Friday, October 16, 2009

Tom Cruise Was Filming Near My House


Tom Cruise's and Cameron Diaz's newest movie, an action film strangely titled "Wichita" for now, spent the day shooting about four blocks from where I live. The location is a stretch of auto repair and towing businesses, so perhaps they needed something "industrial-looking." (Unfortunately, my walk to school this morning didn't bring me close enough to see.)

Cruise and Diaz (and Katie Holmes and children, natch) have been traipsing around Boston the past month shooting this movie, as have many other actors working on other projects in about the past two years, because the Legislature decided to extend rather generous tax credits to the industry to entice it here. Productions have certainly come, with people such as Bruce Willis in tow, but the benefit are eminently debatable.

CW Unbound, the impeccable blog run by the impeccable think tank MassINC, has a very good summary of the state Department of Revenue's report on the credits. I give greater weight to the facts that Massachusetts collected 16 cents of taxes for every dollar of tax credit and much of the gross salaries are going to out-of-state actors, over the estimated $870 million of economic activity the credits have generated.

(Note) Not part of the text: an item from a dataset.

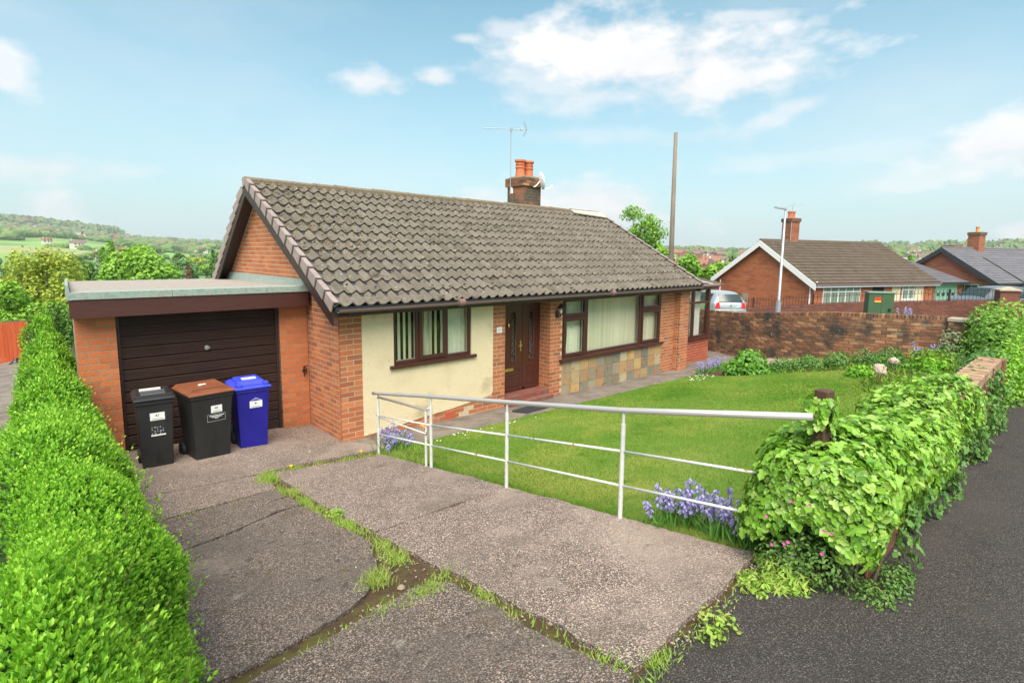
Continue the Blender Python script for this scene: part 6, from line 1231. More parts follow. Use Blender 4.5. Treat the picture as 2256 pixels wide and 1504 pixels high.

Sure, tax policy should be used to create incentives and persuade people and industries to do one thing instead of another, e.g. come to Massachusetts to do business. However, government has to be very careful about the industries it decides to favor. Movie productions' broader economic benefit is similar to the nature of the on-location shoots happening in metro Boston: They swoop into town, create a noticeable ruckus and then leave very quickly, leaving people starry-eyed in their wake. You'll talk about them for awhile, but won't have much to talk about. The downstream benefits are hard to identify because the business is very self-contained, hiring people who production directors already know and hiring them for relatively brief periods of times, without needing ancillary support for sustained periods.

Really, the biggest beneficiaries of this are the Herald's love-to-hate-'em "Track Girls," who run the paper's gossip page. Though, which makes for worse copy: Writing daily updates about what Cruise ate for dinner, as they do now that Boston is "Hollywood East" (as they like to call it), or writing about H-list celebrities and the wives of the city's sports stars, as they used to -- and still regularly -- do?

Thanks to LCD Soundsystem, which has made regular appearances on the blog the past couple of months, for inspiring the post's title.

Update: The WSJ has a good story in today's paper about Iowa's experience with subsidizing the film industry. It ended with directors using tax credits to buy Range Rovers.